Erdogan’s use of the video footage, which social media companies have been trying to block from their sites, was condemned in both New Zealand and Turkey. New Zealand Foreign Minister Winston Peters raised the issue on a visit by Turkish Foreign Minister Mevlut Cavusoglu.

 

“Anything of that nature that misrepresents this country … imperils the future and safety of the New Zealand people and our people abroad, and it’s totally unfair,” Peters said.

“We had a long dialogue on the need for any other country, or Turkey for that matter, to ensure that our country, New Zealand, was not misrepresented.”

Turkey’s main opposition CHP party spokesman Faik Oztrak, said: “Is it worth showing this bloody massacre in order to gain a few more votes?”

In Utrecht, the man arrested for shooting dead three people on a tram had been detained previously on suspicion of being connected to Daesh, after he went to Chechnya to fight.

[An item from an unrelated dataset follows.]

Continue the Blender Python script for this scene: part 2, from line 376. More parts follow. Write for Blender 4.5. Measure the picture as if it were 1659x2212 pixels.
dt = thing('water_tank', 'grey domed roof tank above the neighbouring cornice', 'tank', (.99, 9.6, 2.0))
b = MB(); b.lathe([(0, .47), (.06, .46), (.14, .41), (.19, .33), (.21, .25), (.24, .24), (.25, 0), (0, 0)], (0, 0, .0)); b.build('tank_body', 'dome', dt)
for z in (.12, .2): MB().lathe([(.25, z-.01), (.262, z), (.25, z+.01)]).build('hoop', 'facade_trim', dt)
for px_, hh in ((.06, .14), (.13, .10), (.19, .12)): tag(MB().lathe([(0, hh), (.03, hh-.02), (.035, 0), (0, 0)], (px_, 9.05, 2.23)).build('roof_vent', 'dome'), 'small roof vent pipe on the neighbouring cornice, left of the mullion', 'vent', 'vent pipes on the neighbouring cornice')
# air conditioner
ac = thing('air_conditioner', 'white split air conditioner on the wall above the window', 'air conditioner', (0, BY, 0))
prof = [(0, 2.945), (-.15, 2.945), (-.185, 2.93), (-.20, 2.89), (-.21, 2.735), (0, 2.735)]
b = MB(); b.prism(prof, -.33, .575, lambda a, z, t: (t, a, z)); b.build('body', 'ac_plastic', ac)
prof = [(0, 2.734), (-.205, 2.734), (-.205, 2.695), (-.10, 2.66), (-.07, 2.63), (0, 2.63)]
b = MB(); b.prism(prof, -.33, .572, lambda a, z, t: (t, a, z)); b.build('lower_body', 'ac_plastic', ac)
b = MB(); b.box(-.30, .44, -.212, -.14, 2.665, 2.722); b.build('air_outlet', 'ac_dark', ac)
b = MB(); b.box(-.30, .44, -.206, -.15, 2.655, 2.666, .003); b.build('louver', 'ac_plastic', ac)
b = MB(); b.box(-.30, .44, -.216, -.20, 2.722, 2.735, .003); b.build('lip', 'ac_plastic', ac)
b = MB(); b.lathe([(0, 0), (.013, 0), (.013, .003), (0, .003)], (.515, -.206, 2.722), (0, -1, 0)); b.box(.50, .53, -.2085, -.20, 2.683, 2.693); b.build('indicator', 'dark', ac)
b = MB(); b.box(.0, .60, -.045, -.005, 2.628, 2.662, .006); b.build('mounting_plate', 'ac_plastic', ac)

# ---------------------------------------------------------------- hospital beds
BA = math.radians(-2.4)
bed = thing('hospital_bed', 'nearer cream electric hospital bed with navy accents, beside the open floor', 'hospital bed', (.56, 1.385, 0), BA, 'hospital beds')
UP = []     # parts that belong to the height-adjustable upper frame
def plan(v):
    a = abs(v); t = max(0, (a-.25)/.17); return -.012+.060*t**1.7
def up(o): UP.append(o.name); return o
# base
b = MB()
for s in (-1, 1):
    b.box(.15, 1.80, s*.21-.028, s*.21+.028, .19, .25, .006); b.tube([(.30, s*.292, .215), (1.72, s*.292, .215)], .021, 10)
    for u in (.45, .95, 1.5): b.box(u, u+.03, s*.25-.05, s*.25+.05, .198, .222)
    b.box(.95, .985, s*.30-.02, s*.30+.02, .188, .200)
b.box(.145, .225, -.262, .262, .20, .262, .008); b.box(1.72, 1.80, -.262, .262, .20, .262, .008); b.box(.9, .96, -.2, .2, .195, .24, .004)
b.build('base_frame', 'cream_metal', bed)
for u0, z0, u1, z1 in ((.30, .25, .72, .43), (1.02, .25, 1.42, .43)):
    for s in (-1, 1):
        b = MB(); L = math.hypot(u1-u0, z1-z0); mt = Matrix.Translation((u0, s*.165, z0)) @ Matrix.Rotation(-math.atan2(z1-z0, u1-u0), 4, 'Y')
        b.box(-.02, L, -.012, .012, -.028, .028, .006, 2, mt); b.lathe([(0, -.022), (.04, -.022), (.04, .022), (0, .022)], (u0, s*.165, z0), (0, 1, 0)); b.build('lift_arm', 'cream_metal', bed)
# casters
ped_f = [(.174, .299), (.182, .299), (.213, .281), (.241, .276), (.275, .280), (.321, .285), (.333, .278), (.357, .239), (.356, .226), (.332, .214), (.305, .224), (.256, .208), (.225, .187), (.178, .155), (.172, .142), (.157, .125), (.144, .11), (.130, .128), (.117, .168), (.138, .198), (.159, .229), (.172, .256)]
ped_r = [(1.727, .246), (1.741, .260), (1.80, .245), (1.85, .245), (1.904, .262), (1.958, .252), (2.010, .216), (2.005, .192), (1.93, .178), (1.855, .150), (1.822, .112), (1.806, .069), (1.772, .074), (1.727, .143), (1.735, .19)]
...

Gokmen Tanis, 37, is from Turkey’s central Yozgat province, the scene of several anti-Daesh operations in recent years. He has lived in the Netherlands since 1993.

Tanis was known to police for both minor and major crimes, including a shooting in 2013.

Suspect Gokmen Tanis is from Turkey’s Yozgat province, the scene of several anti-Daesh operations in recent years. AFP

The shooting took place in Kanaleneiland, a quiet residential district on the outskirts of Utrecht with a large immigrant population.

Dutch Prime Minister Mark Rutte convened crisis talks immediately after the incident. 

“Our country has today been shocked by an attack in Utrecht. A terrorist motive cannot be excluded,” he said.

Dutch police issued an image of Tanis and warned the public not to approach him. 

“It’s frightening that something like this can happen so close to home,” said Omar Rahhou, whose parents lived on a street cordoned off by police. “These things normally happen far away but this brings it very close, awful.”